The incident took place near the French city of Caen after Rommel had visited some of his troops. Brushing aside suggestions from another officer that he might be less conspicuous if he avoided main roads and used a jeep, he travelled in his large open staff car instead. Fox's squadron, meanwhile, left their Normandy airfield on the hunt for targets of opportunity, which he defined as "anything that was moving". Fox recalled: "I saw this staff car coming along between a line of trees on a main road. I did a diving, curving attack down and I probably started firing at about 300 yards.
"I timed the shots so that I was able to fire and get him as the car came through a small opening in the trees. I got him on that pass. We were moving pretty fast, but I knew I got him. I saw hits on the car and I saw it start to curve and go off the road."
Rommel, who was sitting in the front of the vehicle, suffered serious head injuries. Within months he had died – not from his injuries but by his own hand, as he fell under suspicion of involvement in an assassination attempt on Hitler.
A number of other pilots claimed they had hit Rommel's car, but it was more than half a century later that Fox's name was publicly mentioned, after research identified him as the most likely candidate.
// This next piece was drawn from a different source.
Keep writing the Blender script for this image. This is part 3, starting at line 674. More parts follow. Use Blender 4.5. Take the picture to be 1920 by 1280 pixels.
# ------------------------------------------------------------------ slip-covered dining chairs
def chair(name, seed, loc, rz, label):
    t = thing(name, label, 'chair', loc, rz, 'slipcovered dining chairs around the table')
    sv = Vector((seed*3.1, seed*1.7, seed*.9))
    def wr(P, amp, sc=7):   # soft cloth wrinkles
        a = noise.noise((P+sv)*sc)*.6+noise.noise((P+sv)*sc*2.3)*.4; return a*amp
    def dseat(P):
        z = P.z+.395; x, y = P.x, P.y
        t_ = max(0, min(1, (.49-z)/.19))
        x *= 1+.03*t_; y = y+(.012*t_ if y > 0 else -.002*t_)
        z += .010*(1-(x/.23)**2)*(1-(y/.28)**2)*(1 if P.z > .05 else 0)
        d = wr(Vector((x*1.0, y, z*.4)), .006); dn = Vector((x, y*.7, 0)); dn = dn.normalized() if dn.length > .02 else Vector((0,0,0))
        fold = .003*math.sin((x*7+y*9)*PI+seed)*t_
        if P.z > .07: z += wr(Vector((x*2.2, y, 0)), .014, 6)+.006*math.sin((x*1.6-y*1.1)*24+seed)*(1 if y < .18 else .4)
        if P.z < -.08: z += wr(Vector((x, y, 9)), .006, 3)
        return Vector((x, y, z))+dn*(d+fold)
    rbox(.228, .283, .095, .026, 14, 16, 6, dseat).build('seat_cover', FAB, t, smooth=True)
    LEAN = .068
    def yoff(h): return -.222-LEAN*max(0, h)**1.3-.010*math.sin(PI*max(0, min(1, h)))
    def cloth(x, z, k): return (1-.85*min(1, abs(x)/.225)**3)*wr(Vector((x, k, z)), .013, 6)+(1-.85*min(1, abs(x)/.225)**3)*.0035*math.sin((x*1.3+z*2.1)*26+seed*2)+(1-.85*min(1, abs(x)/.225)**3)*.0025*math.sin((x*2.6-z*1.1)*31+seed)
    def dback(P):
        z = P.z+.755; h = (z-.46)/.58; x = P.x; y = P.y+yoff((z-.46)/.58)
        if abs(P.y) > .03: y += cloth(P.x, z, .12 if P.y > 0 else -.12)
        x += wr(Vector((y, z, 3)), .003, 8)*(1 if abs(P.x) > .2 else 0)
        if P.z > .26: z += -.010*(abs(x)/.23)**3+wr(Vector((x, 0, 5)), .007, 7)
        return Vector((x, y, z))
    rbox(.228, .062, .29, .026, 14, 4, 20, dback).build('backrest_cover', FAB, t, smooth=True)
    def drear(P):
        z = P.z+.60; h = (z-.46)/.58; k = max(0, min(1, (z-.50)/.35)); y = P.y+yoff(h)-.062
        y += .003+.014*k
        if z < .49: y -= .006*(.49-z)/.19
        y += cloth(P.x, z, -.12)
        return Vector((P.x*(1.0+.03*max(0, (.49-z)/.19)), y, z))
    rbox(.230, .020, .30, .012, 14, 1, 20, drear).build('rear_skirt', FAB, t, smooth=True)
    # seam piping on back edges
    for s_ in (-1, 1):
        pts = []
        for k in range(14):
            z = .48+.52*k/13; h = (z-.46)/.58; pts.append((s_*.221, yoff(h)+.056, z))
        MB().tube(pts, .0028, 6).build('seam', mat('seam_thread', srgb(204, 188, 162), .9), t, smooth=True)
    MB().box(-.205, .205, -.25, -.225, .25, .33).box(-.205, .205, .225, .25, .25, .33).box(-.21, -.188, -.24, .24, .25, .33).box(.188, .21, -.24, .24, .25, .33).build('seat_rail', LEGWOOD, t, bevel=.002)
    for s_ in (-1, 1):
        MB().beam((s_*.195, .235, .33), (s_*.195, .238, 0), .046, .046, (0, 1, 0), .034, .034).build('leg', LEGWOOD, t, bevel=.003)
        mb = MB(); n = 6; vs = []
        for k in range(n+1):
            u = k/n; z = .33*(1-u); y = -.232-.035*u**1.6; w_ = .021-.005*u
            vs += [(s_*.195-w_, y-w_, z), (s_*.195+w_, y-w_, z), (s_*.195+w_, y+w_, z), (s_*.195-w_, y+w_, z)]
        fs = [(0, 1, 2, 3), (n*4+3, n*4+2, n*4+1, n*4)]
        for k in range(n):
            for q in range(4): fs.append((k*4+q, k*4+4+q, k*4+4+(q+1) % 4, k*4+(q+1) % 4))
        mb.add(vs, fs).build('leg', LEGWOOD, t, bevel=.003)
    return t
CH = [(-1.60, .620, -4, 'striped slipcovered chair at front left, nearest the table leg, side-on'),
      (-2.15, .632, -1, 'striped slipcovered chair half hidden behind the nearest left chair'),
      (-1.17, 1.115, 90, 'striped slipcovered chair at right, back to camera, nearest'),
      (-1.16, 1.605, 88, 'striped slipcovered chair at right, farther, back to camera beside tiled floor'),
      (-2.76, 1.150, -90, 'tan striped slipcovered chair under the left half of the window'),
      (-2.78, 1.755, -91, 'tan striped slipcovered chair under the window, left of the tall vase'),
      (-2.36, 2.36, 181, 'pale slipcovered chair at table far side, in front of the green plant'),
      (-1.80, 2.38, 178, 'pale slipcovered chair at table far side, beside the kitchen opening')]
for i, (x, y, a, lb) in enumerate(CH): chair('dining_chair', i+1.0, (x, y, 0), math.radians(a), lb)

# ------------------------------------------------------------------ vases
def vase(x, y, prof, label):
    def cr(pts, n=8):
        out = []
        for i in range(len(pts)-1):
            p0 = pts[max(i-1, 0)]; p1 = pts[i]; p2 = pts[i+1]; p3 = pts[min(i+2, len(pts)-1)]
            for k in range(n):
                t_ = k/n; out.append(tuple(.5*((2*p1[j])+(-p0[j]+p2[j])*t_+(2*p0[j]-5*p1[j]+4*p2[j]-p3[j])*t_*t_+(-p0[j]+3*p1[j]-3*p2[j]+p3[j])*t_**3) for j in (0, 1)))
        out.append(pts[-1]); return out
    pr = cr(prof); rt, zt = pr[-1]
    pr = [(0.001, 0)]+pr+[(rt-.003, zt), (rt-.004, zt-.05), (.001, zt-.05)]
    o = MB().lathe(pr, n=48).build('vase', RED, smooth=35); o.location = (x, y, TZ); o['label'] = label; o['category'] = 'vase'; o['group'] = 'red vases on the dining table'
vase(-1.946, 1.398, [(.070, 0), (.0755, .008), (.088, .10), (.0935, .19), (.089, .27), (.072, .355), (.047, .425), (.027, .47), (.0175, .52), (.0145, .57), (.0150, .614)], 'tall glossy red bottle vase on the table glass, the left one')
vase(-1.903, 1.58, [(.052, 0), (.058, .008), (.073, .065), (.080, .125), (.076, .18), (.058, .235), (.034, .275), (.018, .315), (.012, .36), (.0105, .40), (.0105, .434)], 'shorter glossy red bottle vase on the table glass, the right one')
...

He said after the revelation: "It's something that I never wanted to make a fuss about. Throughout the years others have claimed it, but I never wanted to make anything out of it and I do feel a little bit uncomfortable.
"There are so many what-ifs. What if I hadn't been airborne at the time? What if I hadn't shot him up? Would that have changed the war? Or would it have lengthened it?"
After the war, Fox went into the shoe business in Ontario, working with the firm Tender Tootsies Ltd until his retirement in 1998. He maintained a keen interest in flying, but for many years he did not speak of his wartime experiences. Many factors may have contributed to this. He was shaken, for example, when the mother of Andy Howden, a childhood friend who had been killed in the war, approached him and asked, "Why my Andy, and not you?" Fox's son, Jim, said that the question haunted him, so much so that when he died he was writing a book entitled "Why Not Me?"
For the last decade and a half of his life he threw himself into giving talks at schools, colleges and other venues, explaining what he and other Canadian veterans did during the war. His family said that describing his experiences gave him a new purpose in life.
"Talking about what he had been through seemed to form an answer in his own mind," said Jim Fox. "Maybe the reason he did survive was to share the stories, share the experiences and let other Canadians know what role our veterans had played in past wars."
He was wearing his uniform when he died, killed in a car crash just after addressing a meeting of an aircraft association. Following his funeral service, a fly-past of military planes included a Spitfire.
David McKittrick
Charley Fox, fighter pilot: born Guelph, Ontario 16 February 1920; married 1942 Helen Jean Doughty (one son, two daughters); died Tillsonburg, Ontario 18 October 2008.